Even as recently as the UN General Assembly, 20 leaders signed a joint letter pushing for progress on implementing Paragraph 28. This is all underscored by the undeniable fact that renewables are cheaper.
Momentum meets consensus
It was this alliance that responded to the rallying cry of President Lula and Minister Silva. It is they that can now embolden the Brazilian presidency to put the acceleration of energy transition at the centre of the Mutirão and the response to the ‘ambition gap’ to 1.5C.

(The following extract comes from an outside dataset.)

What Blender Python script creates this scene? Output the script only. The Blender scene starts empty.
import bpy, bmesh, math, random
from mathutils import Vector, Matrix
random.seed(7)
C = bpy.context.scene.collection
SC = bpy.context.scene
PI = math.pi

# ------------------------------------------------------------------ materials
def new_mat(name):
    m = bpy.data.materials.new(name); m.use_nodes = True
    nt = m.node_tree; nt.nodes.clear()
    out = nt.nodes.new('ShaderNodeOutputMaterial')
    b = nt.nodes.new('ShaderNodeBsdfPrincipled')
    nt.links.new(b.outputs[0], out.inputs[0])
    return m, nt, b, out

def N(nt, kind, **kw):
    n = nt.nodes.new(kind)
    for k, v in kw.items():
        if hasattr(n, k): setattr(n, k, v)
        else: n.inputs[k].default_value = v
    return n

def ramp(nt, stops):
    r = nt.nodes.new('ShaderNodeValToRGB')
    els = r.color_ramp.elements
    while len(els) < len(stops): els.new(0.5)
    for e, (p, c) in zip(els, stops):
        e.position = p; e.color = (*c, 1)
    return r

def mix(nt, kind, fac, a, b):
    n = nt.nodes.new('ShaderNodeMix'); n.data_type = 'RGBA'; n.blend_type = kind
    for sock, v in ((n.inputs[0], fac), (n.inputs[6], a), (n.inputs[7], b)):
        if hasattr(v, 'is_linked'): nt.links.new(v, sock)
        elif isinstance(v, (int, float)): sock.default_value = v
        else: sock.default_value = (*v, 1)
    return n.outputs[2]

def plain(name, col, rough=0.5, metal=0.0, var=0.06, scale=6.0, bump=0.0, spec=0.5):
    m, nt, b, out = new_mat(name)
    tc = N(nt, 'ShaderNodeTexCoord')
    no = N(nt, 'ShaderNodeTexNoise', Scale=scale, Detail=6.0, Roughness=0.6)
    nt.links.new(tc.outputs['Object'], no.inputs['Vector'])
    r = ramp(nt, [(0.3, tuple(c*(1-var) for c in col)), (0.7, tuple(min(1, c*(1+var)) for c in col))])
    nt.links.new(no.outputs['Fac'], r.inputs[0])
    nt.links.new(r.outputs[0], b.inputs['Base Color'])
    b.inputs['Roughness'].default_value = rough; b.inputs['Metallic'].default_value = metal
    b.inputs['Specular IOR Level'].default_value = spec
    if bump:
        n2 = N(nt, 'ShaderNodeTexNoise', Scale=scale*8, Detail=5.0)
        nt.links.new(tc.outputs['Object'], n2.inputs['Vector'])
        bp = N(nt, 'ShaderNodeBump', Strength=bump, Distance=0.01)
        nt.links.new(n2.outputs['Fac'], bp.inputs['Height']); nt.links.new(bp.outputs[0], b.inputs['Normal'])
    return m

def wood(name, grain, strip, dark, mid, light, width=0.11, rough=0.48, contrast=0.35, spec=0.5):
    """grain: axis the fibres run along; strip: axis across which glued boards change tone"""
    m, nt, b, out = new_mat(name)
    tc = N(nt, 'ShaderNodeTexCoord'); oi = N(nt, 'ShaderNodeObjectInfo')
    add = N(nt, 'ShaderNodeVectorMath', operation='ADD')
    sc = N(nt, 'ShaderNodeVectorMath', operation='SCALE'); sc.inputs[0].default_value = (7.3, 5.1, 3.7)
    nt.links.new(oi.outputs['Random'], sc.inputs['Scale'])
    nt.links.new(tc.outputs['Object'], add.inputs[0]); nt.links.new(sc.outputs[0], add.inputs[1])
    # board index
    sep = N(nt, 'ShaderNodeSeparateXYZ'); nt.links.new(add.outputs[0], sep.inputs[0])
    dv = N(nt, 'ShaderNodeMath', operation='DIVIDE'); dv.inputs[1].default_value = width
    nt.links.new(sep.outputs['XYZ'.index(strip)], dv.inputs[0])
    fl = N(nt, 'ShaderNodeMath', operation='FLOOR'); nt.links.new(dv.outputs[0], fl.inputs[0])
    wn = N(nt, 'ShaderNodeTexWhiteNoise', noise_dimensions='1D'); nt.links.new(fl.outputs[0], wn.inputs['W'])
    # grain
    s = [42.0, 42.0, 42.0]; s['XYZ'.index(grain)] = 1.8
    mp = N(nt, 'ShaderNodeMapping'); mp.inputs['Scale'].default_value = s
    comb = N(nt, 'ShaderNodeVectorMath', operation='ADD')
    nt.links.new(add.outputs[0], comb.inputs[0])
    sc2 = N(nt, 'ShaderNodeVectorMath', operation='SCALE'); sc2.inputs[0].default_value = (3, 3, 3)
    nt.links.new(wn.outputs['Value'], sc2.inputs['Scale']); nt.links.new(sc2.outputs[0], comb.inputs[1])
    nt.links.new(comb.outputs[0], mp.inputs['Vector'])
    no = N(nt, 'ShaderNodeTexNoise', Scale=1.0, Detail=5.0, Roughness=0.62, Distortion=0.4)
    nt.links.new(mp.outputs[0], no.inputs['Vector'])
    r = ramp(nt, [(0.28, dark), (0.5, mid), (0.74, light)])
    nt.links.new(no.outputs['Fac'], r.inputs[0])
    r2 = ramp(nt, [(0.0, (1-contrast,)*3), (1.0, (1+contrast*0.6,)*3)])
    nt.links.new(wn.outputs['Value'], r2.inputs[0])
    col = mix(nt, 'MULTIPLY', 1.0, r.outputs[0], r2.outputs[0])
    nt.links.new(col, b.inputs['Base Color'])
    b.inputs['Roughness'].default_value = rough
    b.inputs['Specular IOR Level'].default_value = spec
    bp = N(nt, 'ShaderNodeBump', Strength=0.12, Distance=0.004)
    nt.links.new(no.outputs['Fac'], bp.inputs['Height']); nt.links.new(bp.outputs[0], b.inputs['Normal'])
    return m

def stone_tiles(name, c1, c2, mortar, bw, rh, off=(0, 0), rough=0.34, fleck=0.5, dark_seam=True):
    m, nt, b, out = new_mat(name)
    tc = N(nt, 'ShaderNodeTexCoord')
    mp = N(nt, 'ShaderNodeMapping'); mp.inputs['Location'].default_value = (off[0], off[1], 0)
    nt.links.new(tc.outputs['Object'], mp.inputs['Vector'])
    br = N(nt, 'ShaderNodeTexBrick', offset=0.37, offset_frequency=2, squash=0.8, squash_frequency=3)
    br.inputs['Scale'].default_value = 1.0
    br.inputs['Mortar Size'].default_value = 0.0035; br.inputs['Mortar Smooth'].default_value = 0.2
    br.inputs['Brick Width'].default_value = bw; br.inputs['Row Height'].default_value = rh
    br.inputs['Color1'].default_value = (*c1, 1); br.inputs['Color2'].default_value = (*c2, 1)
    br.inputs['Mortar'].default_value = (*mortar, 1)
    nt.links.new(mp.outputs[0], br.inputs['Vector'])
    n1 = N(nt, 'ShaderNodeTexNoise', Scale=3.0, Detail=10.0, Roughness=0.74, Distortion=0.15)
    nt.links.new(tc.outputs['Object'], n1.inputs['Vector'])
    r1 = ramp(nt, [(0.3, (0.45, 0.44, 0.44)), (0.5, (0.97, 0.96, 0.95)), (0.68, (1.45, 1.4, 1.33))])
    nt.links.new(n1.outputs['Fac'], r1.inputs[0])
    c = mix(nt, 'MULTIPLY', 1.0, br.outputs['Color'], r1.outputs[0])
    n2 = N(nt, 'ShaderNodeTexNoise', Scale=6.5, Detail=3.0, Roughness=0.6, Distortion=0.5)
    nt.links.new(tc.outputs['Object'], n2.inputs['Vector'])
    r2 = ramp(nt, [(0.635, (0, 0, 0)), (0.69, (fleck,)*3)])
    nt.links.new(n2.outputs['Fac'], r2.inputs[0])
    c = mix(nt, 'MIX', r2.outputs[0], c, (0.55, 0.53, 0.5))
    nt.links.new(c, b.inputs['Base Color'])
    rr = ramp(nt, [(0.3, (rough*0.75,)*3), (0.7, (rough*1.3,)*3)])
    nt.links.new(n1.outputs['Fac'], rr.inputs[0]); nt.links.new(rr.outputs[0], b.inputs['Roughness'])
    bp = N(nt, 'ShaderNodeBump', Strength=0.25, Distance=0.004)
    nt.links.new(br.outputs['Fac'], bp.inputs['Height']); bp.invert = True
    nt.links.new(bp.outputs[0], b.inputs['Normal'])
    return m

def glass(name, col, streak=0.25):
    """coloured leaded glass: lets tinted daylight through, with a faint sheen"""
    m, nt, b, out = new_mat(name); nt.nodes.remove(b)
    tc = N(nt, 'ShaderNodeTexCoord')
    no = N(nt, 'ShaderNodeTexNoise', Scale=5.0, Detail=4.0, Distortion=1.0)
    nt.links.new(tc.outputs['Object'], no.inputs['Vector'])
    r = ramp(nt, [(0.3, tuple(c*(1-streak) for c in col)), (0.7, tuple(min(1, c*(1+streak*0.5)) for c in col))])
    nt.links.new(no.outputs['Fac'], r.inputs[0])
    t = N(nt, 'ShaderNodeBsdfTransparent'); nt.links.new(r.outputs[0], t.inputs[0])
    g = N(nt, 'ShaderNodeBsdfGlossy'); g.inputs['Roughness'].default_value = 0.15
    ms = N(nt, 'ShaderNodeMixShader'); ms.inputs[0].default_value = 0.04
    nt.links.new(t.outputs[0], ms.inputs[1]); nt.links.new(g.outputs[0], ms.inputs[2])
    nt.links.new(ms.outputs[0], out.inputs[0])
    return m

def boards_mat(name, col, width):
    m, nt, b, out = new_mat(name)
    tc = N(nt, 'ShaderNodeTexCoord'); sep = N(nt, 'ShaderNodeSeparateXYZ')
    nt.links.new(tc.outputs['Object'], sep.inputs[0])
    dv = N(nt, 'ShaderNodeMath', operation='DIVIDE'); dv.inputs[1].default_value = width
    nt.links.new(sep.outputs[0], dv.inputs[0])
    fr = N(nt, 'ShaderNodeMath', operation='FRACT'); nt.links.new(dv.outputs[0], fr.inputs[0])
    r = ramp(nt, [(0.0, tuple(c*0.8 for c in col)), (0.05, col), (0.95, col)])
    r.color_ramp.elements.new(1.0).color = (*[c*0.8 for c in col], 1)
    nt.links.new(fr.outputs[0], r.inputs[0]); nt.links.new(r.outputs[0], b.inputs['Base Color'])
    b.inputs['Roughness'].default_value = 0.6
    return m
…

Whilst the alliance is strong, to get a package across the line it will need to be strong on all elements (finance, adaptation, trade, NDC response). ‘Only’moving on the fossil fuels part without reassurances on finance flows and a tripling of adaptation finance will simply not fly. Even then, recent pushback from a handful of countries may prove too high a bar for this Presidency to land the roadmap we need this late in the day. Bringing together ministers to look into each other’s eyes and work out what the tradeoffs are feels like the vital next step.
The checklist/cheat sheet for text in Mutirão
The verb at the beginning of the sentence:
Weak: invites, recalls
Strong: encourages, decides…
The type of convening and presence:
Weak: “voluntary initiative”, workshop,
Strong: dialogues, ministerial round table
The existence of a process/supervision is good: hooks for future COPs (CMA meetings), reports, guidance by science, anything that can be aggregated into a “global roadmap” (created by countries from the bottom-up and then collated, based on fairness)
The key words: just, orderly and equitable, transition, fossil fuels, acceleration
The safeguards and enablers: nationally determined, investment
Linda Kalcher is Executive Director of pan-European think tank, Strategic Perspectives.